Statement of Allegations: In the Matter of Steven Vincent Weeres and Rebekah Donszelmann

Statement of Allegations






IN THE MATTER OF THE SECURITIES ACT,
R.S.O. 1990, c. S.5 AS AMENDED

- and -

IN THE MATTER OF
STEVEN VINCENT WEERES and
REBEKAH DONSZELMANN

STATEMENT OF ALLEGATIONS
OF STAFF OF THE ONTARIO SECURITIES COMMISSION



Staff of the Ontario Securities Commission (“Staff”) allege:


I. THE RESPONDENTS

1. Steven Vincent Weeres (“Weeres”) is a resident of Millet, Alberta.

2. Rebekah Donszelmann (“Donszelmann”) is a resident of Millet, Alberta.


II. OVERVIEW

3. Weeres and Donszelmann (collectively the “Respondents”) were involved in the operations of Shaker Management Group Inc. (“SMGI”), a New Brunswick corporation incorporated in 2008.

4. Neither Respondent has ever been registered with the New Brunswick Securities Commission (“NBSC”) in any capacity.

5. The Respondents are subject to an order made by the NBSC dated March 15, 2012 (the “NBSC Order”) that imposes sanctions, conditions, restrictions or requirements upon them.

6. The conduct for which the Respondents were sanctioned took place from November 2008 through September 2009.

7. SMGI discontinued operations in the Fall of 2009 and is currently insolvent.


III. THE ALLEGATIONS

The NBSC Proceedings

8. In its Reason for Decision on the Merits dated November 29, 2011, a panel of the NBSC made the following findings against the Respondents:

  1. the Respondents traded in securities in New Brunswick without being registered to do so and without exemption from registration requirements, contrary to section 45(a) of the Securities Act, S.N.B. 2004, c. S-5.5 (the “NBSA”);
  2. the Respondents did not file a prospectus with the NBSC in relation to the distribution of their securities, nor were they exempted from doing so, in contravention of section 71(1) of the NBSA;
  3. Weeres made representations relating to the future value of securities in an effort to effect a trade, thereby contravening section 58(2) of the NBSA;
  4. Weeres perpetrated a fraud, in contravention of section 69(b) of the NBSA; and
  5. Weeres made misleading and untrue statements in a material respect, in contravention of section 181 of the NBSA.

The NBSC Order

9. The NBSC Order imposed the following sanctions, conditions, restrictions or requirements:

  1. upon Weeres:
    1. pursuant to sections 184(1)(c),(d) and (i) of the NBSA, that Weeres cease trading in securities in New Brunswick permanently, that any exemptions from New Brunswick securities laws do not apply to him permanently and that he be prohibited from becoming or acting as a director or officer of any issuer permanently; and
    2. pursuant to subsection 186(1) of the NBSA, that Weeres pay an administrative penalty in the amount of $200,000.00;
  2. upon Donszelmann:
    1. pursuant to sections 184(1)(c),(d) and (i) of the NBSA, Donszelmann cease trading in securities in New Brunswick for a period of 20 years, that any exemptions from New Brunswick securities laws not apply to her for a period of 20 years and that she be prohibited from becoming or acting as a director or officer of any issuer for a period of 20 years;
    2. pursuant to subsection 186(1) of the NBSA, that Donszelmann pay an administrative penalty in the amount of $25,000.00;
  3. upon the Respondents:
    1. pursuant to paragraph 184(1)(p) of the NBSA, that the Respondents disgorge $22,600.00 to the NBSC;
    2. pursuant to paragraph 185 of the NBSA, that the Respondents jointly and severally pay costs in the amount of $13,575.00.

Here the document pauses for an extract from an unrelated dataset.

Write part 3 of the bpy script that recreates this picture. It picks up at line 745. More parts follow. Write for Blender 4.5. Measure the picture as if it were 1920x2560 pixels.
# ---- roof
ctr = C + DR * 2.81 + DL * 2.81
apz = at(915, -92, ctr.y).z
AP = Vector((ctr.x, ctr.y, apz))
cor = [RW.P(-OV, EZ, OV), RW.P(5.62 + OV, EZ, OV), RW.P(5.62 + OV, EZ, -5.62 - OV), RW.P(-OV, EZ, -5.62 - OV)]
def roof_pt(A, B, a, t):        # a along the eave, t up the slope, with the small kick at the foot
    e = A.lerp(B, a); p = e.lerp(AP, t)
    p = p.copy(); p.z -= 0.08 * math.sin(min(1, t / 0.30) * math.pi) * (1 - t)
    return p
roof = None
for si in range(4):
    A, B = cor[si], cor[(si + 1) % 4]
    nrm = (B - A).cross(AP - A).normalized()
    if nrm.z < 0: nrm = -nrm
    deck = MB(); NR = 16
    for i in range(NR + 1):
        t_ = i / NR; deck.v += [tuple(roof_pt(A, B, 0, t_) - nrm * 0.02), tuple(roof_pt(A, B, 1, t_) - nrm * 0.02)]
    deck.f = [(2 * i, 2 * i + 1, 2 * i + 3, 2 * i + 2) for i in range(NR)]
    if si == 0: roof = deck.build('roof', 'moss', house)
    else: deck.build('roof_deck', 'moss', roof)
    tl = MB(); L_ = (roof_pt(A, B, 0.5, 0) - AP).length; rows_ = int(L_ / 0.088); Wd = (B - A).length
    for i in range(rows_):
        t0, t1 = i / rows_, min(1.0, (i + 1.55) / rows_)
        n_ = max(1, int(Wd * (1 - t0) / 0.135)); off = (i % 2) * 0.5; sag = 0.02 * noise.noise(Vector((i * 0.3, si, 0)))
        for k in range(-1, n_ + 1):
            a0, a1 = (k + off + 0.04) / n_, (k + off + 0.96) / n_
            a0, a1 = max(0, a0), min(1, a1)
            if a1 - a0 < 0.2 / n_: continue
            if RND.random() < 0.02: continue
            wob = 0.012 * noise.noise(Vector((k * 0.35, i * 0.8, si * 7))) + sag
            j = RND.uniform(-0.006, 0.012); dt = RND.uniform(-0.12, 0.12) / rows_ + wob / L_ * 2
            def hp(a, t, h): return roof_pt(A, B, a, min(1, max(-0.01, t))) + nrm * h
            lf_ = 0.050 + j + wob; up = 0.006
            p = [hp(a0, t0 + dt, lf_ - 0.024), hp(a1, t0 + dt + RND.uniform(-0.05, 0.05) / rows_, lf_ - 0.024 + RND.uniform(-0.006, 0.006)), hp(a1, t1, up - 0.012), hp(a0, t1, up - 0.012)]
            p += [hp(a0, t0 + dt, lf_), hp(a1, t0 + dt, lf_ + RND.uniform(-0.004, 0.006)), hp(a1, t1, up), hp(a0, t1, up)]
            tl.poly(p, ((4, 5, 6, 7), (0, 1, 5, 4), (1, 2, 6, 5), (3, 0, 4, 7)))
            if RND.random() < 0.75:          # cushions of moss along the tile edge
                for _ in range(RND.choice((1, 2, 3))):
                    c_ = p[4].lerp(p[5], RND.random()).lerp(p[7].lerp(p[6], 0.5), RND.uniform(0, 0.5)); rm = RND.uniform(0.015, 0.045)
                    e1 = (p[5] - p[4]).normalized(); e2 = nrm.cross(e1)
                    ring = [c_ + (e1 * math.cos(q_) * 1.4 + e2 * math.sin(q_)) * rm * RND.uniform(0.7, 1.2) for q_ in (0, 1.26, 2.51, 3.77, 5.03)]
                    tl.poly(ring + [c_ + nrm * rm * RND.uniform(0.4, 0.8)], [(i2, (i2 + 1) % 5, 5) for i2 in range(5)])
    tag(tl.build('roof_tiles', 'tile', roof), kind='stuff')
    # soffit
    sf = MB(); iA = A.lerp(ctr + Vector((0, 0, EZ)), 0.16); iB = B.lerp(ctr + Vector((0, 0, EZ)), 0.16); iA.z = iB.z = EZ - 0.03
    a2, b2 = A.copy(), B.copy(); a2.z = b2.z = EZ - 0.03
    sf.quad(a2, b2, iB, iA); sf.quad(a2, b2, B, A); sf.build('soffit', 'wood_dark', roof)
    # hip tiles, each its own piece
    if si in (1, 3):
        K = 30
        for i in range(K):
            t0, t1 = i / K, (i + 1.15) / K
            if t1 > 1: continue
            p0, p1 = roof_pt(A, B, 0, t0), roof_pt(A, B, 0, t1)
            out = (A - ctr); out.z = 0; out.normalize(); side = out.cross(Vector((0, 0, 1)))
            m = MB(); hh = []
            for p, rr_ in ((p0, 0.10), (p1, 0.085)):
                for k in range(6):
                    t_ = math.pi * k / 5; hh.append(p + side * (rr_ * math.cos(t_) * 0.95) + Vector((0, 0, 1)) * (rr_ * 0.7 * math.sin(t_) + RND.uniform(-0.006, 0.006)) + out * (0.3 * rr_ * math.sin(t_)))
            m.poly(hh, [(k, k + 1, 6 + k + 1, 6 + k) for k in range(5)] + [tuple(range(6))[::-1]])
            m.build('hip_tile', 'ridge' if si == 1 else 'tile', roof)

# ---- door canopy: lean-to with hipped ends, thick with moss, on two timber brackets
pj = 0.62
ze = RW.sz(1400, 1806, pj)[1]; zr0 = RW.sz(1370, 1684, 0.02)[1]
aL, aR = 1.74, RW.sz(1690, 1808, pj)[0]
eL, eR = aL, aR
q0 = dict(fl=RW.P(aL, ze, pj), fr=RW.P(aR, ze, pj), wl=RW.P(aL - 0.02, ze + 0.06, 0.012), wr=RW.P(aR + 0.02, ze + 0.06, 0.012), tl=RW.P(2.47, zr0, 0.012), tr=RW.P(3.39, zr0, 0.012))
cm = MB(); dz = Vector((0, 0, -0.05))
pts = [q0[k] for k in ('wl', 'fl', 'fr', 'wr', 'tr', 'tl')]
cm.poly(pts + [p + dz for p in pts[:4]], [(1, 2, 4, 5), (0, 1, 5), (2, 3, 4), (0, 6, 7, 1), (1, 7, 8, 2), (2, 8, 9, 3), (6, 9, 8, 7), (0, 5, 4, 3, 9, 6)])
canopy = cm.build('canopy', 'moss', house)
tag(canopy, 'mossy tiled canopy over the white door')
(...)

Jurisdiction of the Ontario Securities Commission

10. The Respondents are subject to an order of the NBSC imposing sanctions, conditions, restrictions or requirements on them.

11. Pursuant to paragraph 4 of subsection 127(10) of the Securities Act, R.S.O. 1990, c. S.5, as amended (the “Act”), an order made by a securities regulatory authority, derivatives regulatory authority or financial regulatory authority, in any jurisdiction, that imposes sanctions, conditions, restrictions or requirements on the person or company may form the basis for an order in the public interest made under subsection 127(1) of the Act.

12. Staff allege that it is in the public interest to make an order against the Respondents under subsection 127(1) of the Act.

13. Staff reserve the right to amend these allegations and to make such further and other allegations as Staff deem fit and the Commission may permit.

14. Staff request that this application be heard by way of a written hearing pursuant to Rules 2.6 and 11 of the Ontario Securities Commission Rules of Procedure.

DATED at Toronto, this 31st day of January, 2013.